**Listing:**
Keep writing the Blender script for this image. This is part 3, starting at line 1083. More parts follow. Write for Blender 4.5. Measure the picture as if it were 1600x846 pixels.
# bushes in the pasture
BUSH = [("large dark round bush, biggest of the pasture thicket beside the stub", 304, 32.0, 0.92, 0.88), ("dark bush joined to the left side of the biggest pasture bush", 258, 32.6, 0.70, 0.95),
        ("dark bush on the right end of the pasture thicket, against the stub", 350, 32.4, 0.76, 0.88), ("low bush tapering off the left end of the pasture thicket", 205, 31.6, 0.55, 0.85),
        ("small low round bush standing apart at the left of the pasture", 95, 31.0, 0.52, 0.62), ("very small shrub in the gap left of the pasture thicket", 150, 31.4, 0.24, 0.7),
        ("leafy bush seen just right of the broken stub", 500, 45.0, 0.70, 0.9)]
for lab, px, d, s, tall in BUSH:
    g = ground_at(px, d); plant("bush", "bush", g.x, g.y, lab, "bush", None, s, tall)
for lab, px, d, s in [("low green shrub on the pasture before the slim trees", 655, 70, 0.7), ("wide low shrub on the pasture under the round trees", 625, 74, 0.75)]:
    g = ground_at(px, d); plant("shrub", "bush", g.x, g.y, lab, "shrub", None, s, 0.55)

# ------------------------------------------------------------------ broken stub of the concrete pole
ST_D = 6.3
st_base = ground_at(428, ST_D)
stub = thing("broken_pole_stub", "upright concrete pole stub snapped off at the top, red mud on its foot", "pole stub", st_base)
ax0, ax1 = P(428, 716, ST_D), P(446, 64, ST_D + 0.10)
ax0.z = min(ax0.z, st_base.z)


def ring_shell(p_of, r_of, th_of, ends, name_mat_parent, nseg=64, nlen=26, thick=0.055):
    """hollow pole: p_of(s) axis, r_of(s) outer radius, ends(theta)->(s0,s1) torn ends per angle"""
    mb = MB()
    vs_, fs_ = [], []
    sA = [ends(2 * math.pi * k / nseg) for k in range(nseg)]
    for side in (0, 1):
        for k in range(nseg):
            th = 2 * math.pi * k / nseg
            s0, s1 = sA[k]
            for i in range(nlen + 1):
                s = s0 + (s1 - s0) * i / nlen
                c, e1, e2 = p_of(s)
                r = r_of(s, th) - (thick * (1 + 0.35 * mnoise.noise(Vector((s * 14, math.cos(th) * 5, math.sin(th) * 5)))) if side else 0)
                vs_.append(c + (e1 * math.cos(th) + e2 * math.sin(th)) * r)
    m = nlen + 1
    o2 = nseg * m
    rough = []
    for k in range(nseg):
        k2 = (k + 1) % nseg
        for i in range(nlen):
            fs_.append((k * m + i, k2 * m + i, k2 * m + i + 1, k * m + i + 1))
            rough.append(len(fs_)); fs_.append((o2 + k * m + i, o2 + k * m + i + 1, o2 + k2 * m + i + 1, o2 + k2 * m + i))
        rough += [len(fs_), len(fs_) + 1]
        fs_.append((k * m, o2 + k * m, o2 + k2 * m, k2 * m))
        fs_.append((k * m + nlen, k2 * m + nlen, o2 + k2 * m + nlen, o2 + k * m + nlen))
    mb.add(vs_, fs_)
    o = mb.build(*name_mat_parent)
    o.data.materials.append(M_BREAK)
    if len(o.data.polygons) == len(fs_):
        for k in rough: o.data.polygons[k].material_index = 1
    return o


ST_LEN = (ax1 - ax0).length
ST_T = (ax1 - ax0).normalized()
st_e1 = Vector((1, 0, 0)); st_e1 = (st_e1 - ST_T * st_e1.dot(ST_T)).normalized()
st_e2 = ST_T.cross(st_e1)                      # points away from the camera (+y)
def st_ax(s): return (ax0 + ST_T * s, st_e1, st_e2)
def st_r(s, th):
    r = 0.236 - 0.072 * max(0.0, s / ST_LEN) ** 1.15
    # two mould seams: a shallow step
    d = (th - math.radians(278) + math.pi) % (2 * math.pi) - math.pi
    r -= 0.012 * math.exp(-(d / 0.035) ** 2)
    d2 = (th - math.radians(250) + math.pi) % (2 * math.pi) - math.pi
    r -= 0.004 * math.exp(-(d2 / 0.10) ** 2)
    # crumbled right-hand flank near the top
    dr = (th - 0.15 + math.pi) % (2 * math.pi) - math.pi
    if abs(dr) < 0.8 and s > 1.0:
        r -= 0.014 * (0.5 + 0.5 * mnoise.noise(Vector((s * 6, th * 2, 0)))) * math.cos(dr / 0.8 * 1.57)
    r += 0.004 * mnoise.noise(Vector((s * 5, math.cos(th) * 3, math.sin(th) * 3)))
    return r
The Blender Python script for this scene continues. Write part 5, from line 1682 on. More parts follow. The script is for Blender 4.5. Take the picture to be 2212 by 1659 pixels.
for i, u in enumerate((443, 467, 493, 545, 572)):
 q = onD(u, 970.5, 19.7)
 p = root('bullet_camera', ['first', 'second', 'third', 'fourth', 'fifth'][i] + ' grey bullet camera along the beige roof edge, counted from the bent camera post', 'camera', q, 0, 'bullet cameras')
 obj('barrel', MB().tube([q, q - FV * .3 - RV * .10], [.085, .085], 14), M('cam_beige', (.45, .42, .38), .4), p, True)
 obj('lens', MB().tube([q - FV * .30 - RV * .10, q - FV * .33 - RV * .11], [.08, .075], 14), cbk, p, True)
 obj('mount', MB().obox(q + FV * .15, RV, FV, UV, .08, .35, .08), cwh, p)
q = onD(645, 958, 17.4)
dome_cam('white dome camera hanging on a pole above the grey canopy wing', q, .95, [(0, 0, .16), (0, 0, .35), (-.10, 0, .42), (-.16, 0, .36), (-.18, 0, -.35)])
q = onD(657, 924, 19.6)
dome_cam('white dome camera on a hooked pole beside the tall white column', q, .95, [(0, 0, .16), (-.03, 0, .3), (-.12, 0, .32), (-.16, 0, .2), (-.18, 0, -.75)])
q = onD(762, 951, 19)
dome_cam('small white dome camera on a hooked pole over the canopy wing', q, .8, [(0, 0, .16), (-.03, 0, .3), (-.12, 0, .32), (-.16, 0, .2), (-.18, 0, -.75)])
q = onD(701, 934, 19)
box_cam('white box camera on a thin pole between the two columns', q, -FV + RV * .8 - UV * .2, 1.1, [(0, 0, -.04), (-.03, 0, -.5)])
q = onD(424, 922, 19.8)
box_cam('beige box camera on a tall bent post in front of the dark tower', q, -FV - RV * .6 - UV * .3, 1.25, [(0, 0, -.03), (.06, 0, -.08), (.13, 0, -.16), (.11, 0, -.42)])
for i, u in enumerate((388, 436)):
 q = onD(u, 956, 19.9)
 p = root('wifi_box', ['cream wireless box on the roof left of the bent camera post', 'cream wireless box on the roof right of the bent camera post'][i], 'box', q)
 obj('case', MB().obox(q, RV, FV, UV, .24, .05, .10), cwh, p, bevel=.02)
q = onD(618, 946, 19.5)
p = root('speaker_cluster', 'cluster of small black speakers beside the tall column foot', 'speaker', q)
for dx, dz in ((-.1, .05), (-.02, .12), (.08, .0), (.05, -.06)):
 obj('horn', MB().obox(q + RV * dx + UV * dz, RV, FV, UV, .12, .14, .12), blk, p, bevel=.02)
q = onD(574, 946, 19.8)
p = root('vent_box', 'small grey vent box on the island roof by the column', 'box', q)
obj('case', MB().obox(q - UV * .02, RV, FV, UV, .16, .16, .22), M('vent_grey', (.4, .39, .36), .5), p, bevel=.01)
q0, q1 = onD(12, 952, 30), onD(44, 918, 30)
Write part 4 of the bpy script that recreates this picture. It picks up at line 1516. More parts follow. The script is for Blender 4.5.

**Objective:** Output the entries exactly.

**Task answer:**
Keep writing the Blender script for this image. This is part 3, starting at line 1083. More parts follow. Write for Blender 4.5. Measure the picture as if it were 1600x846 pixels.
# bushes in the pasture
BUSH = [("large dark round bush, biggest of the pasture thicket beside the stub", 304, 32.0, 0.92, 0.88), ("dark bush joined to the left side of the biggest pasture bush", 258, 32.6, 0.70, 0.95),
        ("dark bush on the right end of the pasture thicket, against the stub", 350, 32.4, 0.76, 0.88), ("low bush tapering off the left end of the pasture thicket", 205, 31.6, 0.55, 0.85),
        ("small low round bush standing apart at the left of the pasture", 95, 31.0, 0.52, 0.62), ("very small shrub in the gap left of the pasture thicket", 150, 31.4, 0.24, 0.7),
        ("leafy bush seen just right of the broken stub", 500, 45.0, 0.70, 0.9)]
for lab, px, d, s, tall in BUSH:
    g = ground_at(px, d); plant("bush", "bush", g.x, g.y, lab, "bush", None, s, tall)
for lab, px, d, s in [("low green shrub on the pasture before the slim trees", 655, 70, 0.7), ("wide low shrub on the pasture under the round trees", 625, 74, 0.75)]:
    g = ground_at(px, d); plant("shrub", "bush", g.x, g.y, lab, "shrub", None, s, 0.55)

# ------------------------------------------------------------------ broken stub of the concrete pole
ST_D = 6.3
st_base = ground_at(428, ST_D)
stub = thing("broken_pole_stub", "upright concrete pole stub snapped off at the top, red mud on its foot", "pole stub", st_base)
ax0, ax1 = P(428, 716, ST_D), P(446, 64, ST_D + 0.10)
ax0.z = min(ax0.z, st_base.z)


def ring_shell(p_of, r_of, th_of, ends, name_mat_parent, nseg=64, nlen=26, thick=0.055):
    """hollow pole: p_of(s) axis, r_of(s) outer radius, ends(theta)->(s0,s1) torn ends per angle"""
    mb = MB()
    vs_, fs_ = [], []
    sA = [ends(2 * math.pi * k / nseg) for k in range(nseg)]
    for side in (0, 1):
        for k in range(nseg):
            th = 2 * math.pi * k / nseg
            s0, s1 = sA[k]
            for i in range(nlen + 1):
                s = s0 + (s1 - s0) * i / nlen
                c, e1, e2 = p_of(s)
                r = r_of(s, th) - (thick * (1 + 0.35 * mnoise.noise(Vector((s * 14, math.cos(th) * 5, math.sin(th) * 5)))) if side else 0)
                vs_.append(c + (e1 * math.cos(th) + e2 * math.sin(th)) * r)
    m = nlen + 1
    o2 = nseg * m
    rough = []
    for k in range(nseg):
        k2 = (k + 1) % nseg
        for i in range(nlen):
            fs_.append((k * m + i, k2 * m + i, k2 * m + i + 1, k * m + i + 1))
            rough.append(len(fs_)); fs_.append((o2 + k * m + i, o2 + k * m + i + 1, o2 + k2 * m + i + 1, o2 + k2 * m + i))
        rough += [len(fs_), len(fs_) + 1]
        fs_.append((k * m, o2 + k * m, o2 + k2 * m, k2 * m))
        fs_.append((k * m + nlen, k2 * m + nlen, o2 + k2 * m + nlen, o2 + k * m + nlen))
    mb.add(vs_, fs_)
    o = mb.build(*name_mat_parent)
    o.data.materials.append(M_BREAK)
    if len(o.data.polygons) == len(fs_):
        for k in rough: o.data.polygons[k].material_index = 1
    return o


ST_LEN = (ax1 - ax0).length
ST_T = (ax1 - ax0).normalized()
st_e1 = Vector((1, 0, 0)); st_e1 = (st_e1 - ST_T * st_e1.dot(ST_T)).normalized()
st_e2 = ST_T.cross(st_e1)                      # points away from the camera (+y)
def st_ax(s): return (ax0 + ST_T * s, st_e1, st_e2)
def st_r(s, th):
    r = 0.236 - 0.072 * max(0.0, s / ST_LEN) ** 1.15
    # two mould seams: a shallow step
    d = (th - math.radians(278) + math.pi) % (2 * math.pi) - math.pi
    r -= 0.012 * math.exp(-(d / 0.035) ** 2)
    d2 = (th - math.radians(250) + math.pi) % (2 * math.pi) - math.pi
    r -= 0.004 * math.exp(-(d2 / 0.10) ** 2)
    # crumbled right-hand flank near the top
    dr = (th - 0.15 + math.pi) % (2 * math.pi) - math.pi
    if abs(dr) < 0.8 and s > 1.0:
        r -= 0.014 * (0.5 + 0.5 * mnoise.noise(Vector((s * 6, th * 2, 0)))) * math.cos(dr / 0.8 * 1.57)
    r += 0.004 * mnoise.noise(Vector((s * 5, math.cos(th) * 3, math.sin(th) * 3)))
    return r
The Blender Python script for this scene continues. Write part 5, from line 1682 on. More parts follow. The script is for Blender 4.5. Take the picture to be 2212 by 1659 pixels.
for i, u in enumerate((443, 467, 493, 545, 572)):
 q = onD(u, 970.5, 19.7)
 p = root('bullet_camera', ['first', 'second', 'third', 'fourth', 'fifth'][i] + ' grey bullet camera along the beige roof edge, counted from the bent camera post', 'camera', q, 0, 'bullet cameras')
 obj('barrel', MB().tube([q, q - FV * .3 - RV * .10], [.085, .085], 14), M('cam_beige', (.45, .42, .38), .4), p, True)
 obj('lens', MB().tube([q - FV * .30 - RV * .10, q - FV * .33 - RV * .11], [.08, .075], 14), cbk, p, True)
 obj('mount', MB().obox(q + FV * .15, RV, FV, UV, .08, .35, .08), cwh, p)
q = onD(645, 958, 17.4)
dome_cam('white dome camera hanging on a pole above the grey canopy wing', q, .95, [(0, 0, .16), (0, 0, .35), (-.10, 0, .42), (-.16, 0, .36), (-.18, 0, -.35)])
q = onD(657, 924, 19.6)
dome_cam('white dome camera on a hooked pole beside the tall white column', q, .95, [(0, 0, .16), (-.03, 0, .3), (-.12, 0, .32), (-.16, 0, .2), (-.18, 0, -.75)])
q = onD(762, 951, 19)
dome_cam('small white dome camera on a hooked pole over the canopy wing', q, .8, [(0, 0, .16), (-.03, 0, .3), (-.12, 0, .32), (-.16, 0, .2), (-.18, 0, -.75)])
q = onD(701, 934, 19)
box_cam('white box camera on a thin pole between the two columns', q, -FV + RV * .8 - UV * .2, 1.1, [(0, 0, -.04), (-.03, 0, -.5)])
q = onD(424, 922, 19.8)
box_cam('beige box camera on a tall bent post in front of the dark tower', q, -FV - RV * .6 - UV * .3, 1.25, [(0, 0, -.03), (.06, 0, -.08), (.13, 0, -.16), (.11, 0, -.42)])
for i, u in enumerate((388, 436)):
 q = onD(u, 956, 19.9)
 p = root('wifi_box', ['cream wireless box on the roof left of the bent camera post', 'cream wireless box on the roof right of the bent camera post'][i], 'box', q)
 obj('case', MB().obox(q, RV, FV, UV, .24, .05, .10), cwh, p, bevel=.02)
q = onD(618, 946, 19.5)
p = root('speaker_cluster', 'cluster of small black speakers beside the tall column foot', 'speaker', q)
for dx, dz in ((-.1, .05), (-.02, .12), (.08, .0), (.05, -.06)):
 obj('horn', MB().obox(q + RV * dx + UV * dz, RV, FV, UV, .12, .14, .12), blk, p, bevel=.02)
q = onD(574, 946, 19.8)
p = root('vent_box', 'small grey vent box on the island roof by the column', 'box', q)
obj('case', MB().obox(q - UV * .02, RV, FV, UV, .16, .16, .22), M('vent_grey', (.4, .39, .36), .5), p, bevel=.01)
q0, q1 = onD(12, 952, 30), onD(44, 918, 30)
Write part 4 of the bpy script that recreates this picture. It picks up at line 1516. More parts follow. The script is for Blender 4.5.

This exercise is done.